First, we have to quit picking at it. Like a scab that we won’t let heal, often we cling to our wounds. We just cannot let them heal. We pick and we pick, we relive, we fester in anger and justification.But we have to quit picking at them. We have to allow the grace of God to heal them. We have to allow scars to be built over our wounds. These scars do not have to be a reminder of our wounds, instead, we can allow them to be reminders of the hope that restores, the Father that heals, the mercy that makes us new.

Second, we have to let go of our rights. Hurt is (often times) justified. We have every right to be offended, to be hurt, and to be angry about it. But when we refuse to let go of that offense or hurt, we become stuck. And the ones that hurt us continue to have power over our lives because of this. Yes, hurt comes and yes, we can be mad about it, and yes, it changes things. But we still have the choice to trust in the plan of our Creator. We still have the choice to love. Our right (to be mad, hurt, angry, offended) does not change the responsibility we have to love.

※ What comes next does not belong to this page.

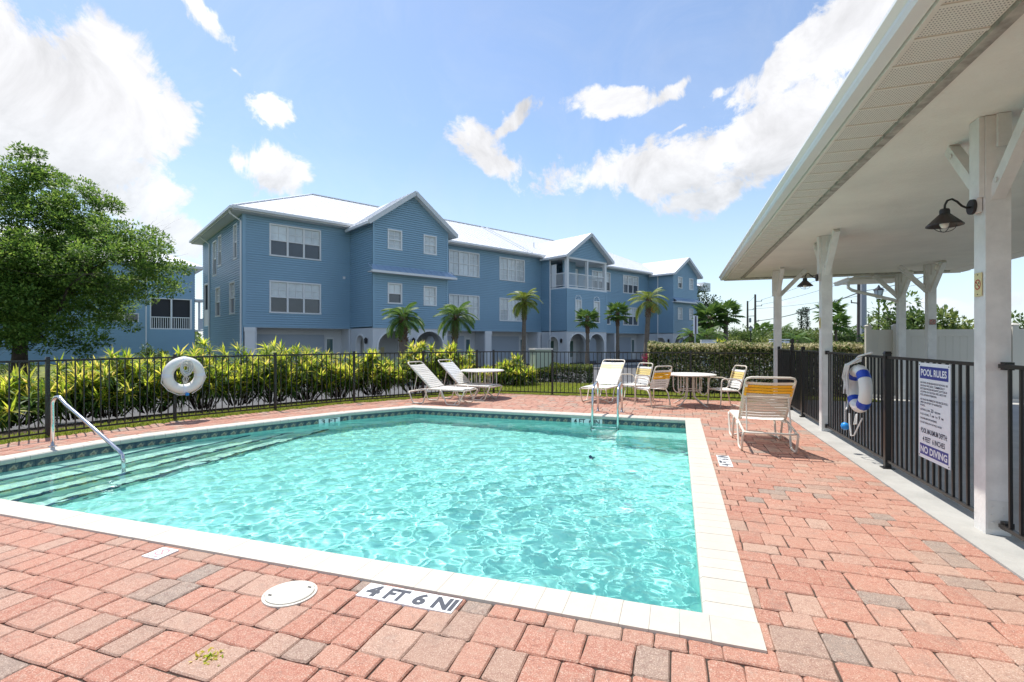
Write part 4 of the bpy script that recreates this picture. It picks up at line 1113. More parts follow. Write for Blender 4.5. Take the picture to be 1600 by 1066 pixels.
# ------------------------------------------------------------------ the blue apartment buildings
AB = R(48.69)
UB = Vector(cw(math.sin(AB), math.cos(AB))); NB = Vector(cw(math.cos(AB), -math.sin(AB)))
def frame_at(px, Z):
    p0 = Vector(at(px, Z))
    def BW(u, v, z): return (p0.x+UB.x*u+NB.x*v, p0.y+UB.y*u+NB.y*v, z)
    return BW
GZ = -.2
def fhex(mb, fm, s0, s1, z0, z1, o0, o1):
    mb.hexa([fm(s0, z0, o0), fm(s1, z0, o0), fm(s1, z0, o1), fm(s0, z0, o1), fm(s0, z1, o0), fm(s1, z1, o0), fm(s1, z1, o1), fm(s0, z1, o1)])
def siding(mb, fm, span, z0, z1, holes=(), row=.115):
    """lapped boards: each course leans out at its lower edge; openings are left out"""
    zs = {round(z0, 4), round(z1, 4)}
    k = 1
    while z0+k*row < z1: zs.add(round(z0+k*row, 4)); k += 1
    for h in holes:
        for z in h[2:4]:
            if z0 < z < z1: zs.add(round(z, 4))
    zs = sorted(zs)
    for a, b in zip(zs[:-1], zs[1:]):
        if b-a < 1e-3: continue
        q = (a-z0)/row % 1.0
        if q > .999: q = 0
        sa, sb = span(a), span(b)
        if sa[1]-sa[0] < .01: continue
        cuts = sorted((h[0], h[1]) for h in holes if h[2] < (a+b)/2 < h[3])
        xs = [sa[0]] + [p for c in cuts for p in c] + [sa[1]]
        xt = [sb[0]] + [p for c in cuts for p in c] + [sb[1]]
        dp = .045; k_ = (.70-q)*row/(b-a)                # share of this strip that is board face, the rest is the shadow groove
        k_ = min(max(k_, 0), 1); zm = a+(b-a)*k_
        for i in range(0, len(xs), 2):
            if xs[i+1]-xs[i] < .005: continue
            xm0, xm1 = xs[i]+(xt[i]-xs[i])*k_, xs[i+1]+(xt[i+1]-xs[i+1])*k_
            if k_ > 0:
                mb.poly([fm(xs[i], a, dp), fm(xs[i+1], a, dp), fm(xm1, zm, dp-.008), fm(xm0, zm, dp-.008)])
                mb.poly([fm(xs[i], a, 0), fm(xs[i+1], a, 0), fm(xs[i+1], a, dp), fm(xs[i], a, dp)])
                mb.poly([fm(xm0, zm, dp-.008), fm(xm1, zm, dp-.008), fm(xm1, zm, 0), fm(xm0, zm, 0)])
            if k_ < 1: mb.poly([fm(xm0, zm, 0), fm(xm1, zm, 0), fm(xt[i+1], b, 0), fm(xt[i], b, 0)])
def window(par, fm, s0, s1, z0, z1, cols=1, lower='pane_dark', arch=False, trim=.07):
    mb = MB(); T, t = trim, .045
    fhex(mb, fm, s0-T, s1+T, z1, z1+T, -.06, .060); fhex(mb, fm, s0-T-.01, s1+T+.01, z0-T, z0, -.06, .068)
    fhex(mb, fm, s0-T, s0, z0, z1, -.06, .059); fhex(mb, fm, s1, s1+T, z0, z1, -.06, .059)
    w = (s1-s0)/cols; zm = (z0+z1)/2
    for i in range(1, cols): fhex(mb, fm, s0+i*w-t, s0+i*w+t, z0, z1, -.06, .026)
    for i in range(cols):
        a, b = s0+i*w+(t if i else 0), s0+(i+1)*w-(t if i < cols-1 else 0)
        fhex(mb, fm, a, b, zm-.028, zm+.028, -.05, .012)
        fhex(mb, fm, (a+b)/2-.011, (a+b)/2+.011, zm+.028, z1, -.03, -.012); fhex(mb, fm, a, b, (zm+z1)/2-.011, (zm+z1)/2+.011, -.03, -.0125)
        if lower == 'pane_light': 
            fhex(mb, fm, (a+b)/2-.011, (a+b)/2+.011, z0, zm-.028, -.03, -.012); fhex(mb, fm, a, b, (zm+z0)/2-.011, (zm+z0)/2+.011, -.03, -.0125)
    f = mb.build('window', MAT['trim'], par)
    for i in range(cols):
        a, b = s0+i*w+(t if i else 0), s0+(i+1)*w-(t if i < cols-1 else 0)
        for za, zb, m in ((zm, z1, 'pane_light'), (z0, zm, lower)):
            mb = MB(); fhex(mb, fm, a, b, za, zb, -.055, -.035); mb.build('pane', MAT[m], f)
    return f
def arch_wall(par, fm, s0, s1, z0, z1, arches, th=.22):
    """stucco wall with round headed openings that reach the ground"""
    P = [(s0, z0), (s0, z1), (s1, z1), (s1, z0)]
    for a, b, zs in sorted(arches, reverse=True):
        r = (b-a)/2; c = (a+b)/2
        P.append((b, z0))
        for k in range(0, 15): q = math.pi*k/14; P.append((c+r*math.cos(q), zs+min(r, z1-.15-zs)*math.sin(q)))
        P.append((a, z0))
    tr = tessellate_polygon([[Vector((x, y, 0)) for x, y in P]])
    mb = MB(); m = len(P)
    mb.v = [fm(x, y, 0) for x, y in P] + [fm(x, y, -th) for x, y in P]
    for q in tr: mb.f.append(tuple(q)); mb.f.append(tuple(m+i for i in q)[::-1])
    for i in range(m): j = (i+1) % m; mb.f.append((i, j, m+j, m+i))
    w = mb.build('arch_wall', MAT['stucco'], par)
    mb = MB()
    for a, b, zs in arches:
        r = (b-a)/2; c = (a+b)/2; rz_ = min(r, z1-.15-zs)
        pts = [(b, z0)] + [(c+r*math.cos(math.pi*k/14), zs+rz_*math.sin(math.pi*k/14)) for k in range(15)] + [(a, z0)]
        out = [(b+.09, z0)] + [(c+(r+.09)*math.cos(math.pi*k/14), zs+(rz_+.09)*math.sin(math.pi*k/14)) for k in range(15)] + [(a-.09, z0)]
        for i in range(len(pts)-1):
            mb.hexa([fm(*pts[i], .003), fm(*pts[i+1], .003), fm(*out[i+1], .003), fm(*out[i], .003), fm(*pts[i], .03), fm(*pts[i+1], .03), fm(*out[i+1], .03), fm(*out[i], .03)])
    mb.build('arch_trim', MAT['trim'], w)
def garage(par, fm, s0, s1, d=-1.1):
    mb = MB(); fhex(mb, fm, s0, s1, GZ, 2.2, d-.1, d); fhex(mb, fm, s0, s1, 2.14, 2.2, d, -.02)
    fhex(mb, fm, s0-.1, s0, GZ, 2.2, d, -.02); fhex(mb, fm, s1, s1+.1, GZ, 2.2, d, -.02)
    w = mb.build('garage_recess', MAT['stucco'], par)
    a, b = s0+.15, s0+(s1-s0)*.78; h = (1.78-GZ)/4
    mb = MB(); fhex(mb, fm, a-.06, b+.06, GZ, 1.84, d, d+.02); dr = mb.build('garage_door', MAT['door_grey'], par)
    for k in range(4):
        mb = MB(); fhex(mb, fm, a, b, GZ+k*h+.012, GZ+(k+1)*h-.012, d+.02, d+.045); mb.build('door_panel', MAT['door_grey'], dr)
    mb = MB(); fhex(mb, fm, b+.15, b+.60, GZ+.1, 1.7, d, d+.03); ed = mb.build('entry_door', MAT['trim'], par)
    mb = MB(); fhex(mb, fm, b+.22, b+.53, .5, 1.6, d+.03, d+.04); mb.build('door_glass', MAT['door_glass'], ed)
def gable(par, BW, uL, uR, vf, ze, zp, vback_e, vback_p, over=.38, ov_front=.42, mat='roof'):
    """gabled roof over a projecting bay: ridge runs back into the main roof"""
    uc = (uL+uR)/2; th = .16
    sl = (zp-ze)/((uR-uL)/2); el = ze - sl*over
    mb = MB(); A = lambda u, v, z: BW(u, v, z)
    for s in (-1, 1):
        ue = uc + s*((uR-uL)/2+over)
        q = [(ue, vf+ov_front, el), (uc, vf+ov_front, zp), (uc, vback_p, zp), (ue, vback_e, el)]
        mb.hexa([A(*p) for p in q] + [A(p[0], p[1], p[2]+th) for p in q])
        n_ = int((vf+ov_front-vback_e)/.41)
        for k in range(n_+1):                         # standing seams
            v = vf+ov_front-.03-k*.41
            mb.bar(A(ue, v, el+th+.012), A(uc, v, zp+th+.012), .022, .03)
    r = mb.build('gable_roof', MAT[mat], par)
    mb = MB()
    for s in (-1, 1):
        ue = uc + s*((uR-uL)/2+over+.02)
        mb.bar(A(ue, vf+ov_front+.012, el+th*.35), A(uc, vf+ov_front+.012, zp+th*.35), .024, .22)
        mb.bar(A(ue, vf+ov_front, el+.05), A(ue, vback_e, el+.05), .10, .13)
    mb.build('rake_board', MAT['eave'], r)
    return sl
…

Third, we have to kiss and make up. Our unwillingness to give grace like we receive grace causes us to be held hostage by the enemy. So, instead of holding on to hurt, we have to be willing to reconcile. After all, where would we be without Jesus embracing us with love every single time we have hurt Him. Like the Father welcoming the prodigal son home, we too can embrace one another with a love that covers hurt. 

What do you want to be known for? For being someone who holds onto hurt? Someone who is angry over offenses? Someone who is unable to let their wounds heal? Or, do you want to be known as someone who loves with a fierce love? Someone who forgives and loves even stronger, despite hurt?

Love is always the answer. Love never fails, never disappoints, never surrenders. So we choose love over hurt, over fear, over intolerance, over unforgiveness, over hate. It’s that simple. It’s choosing to love over and over and over again.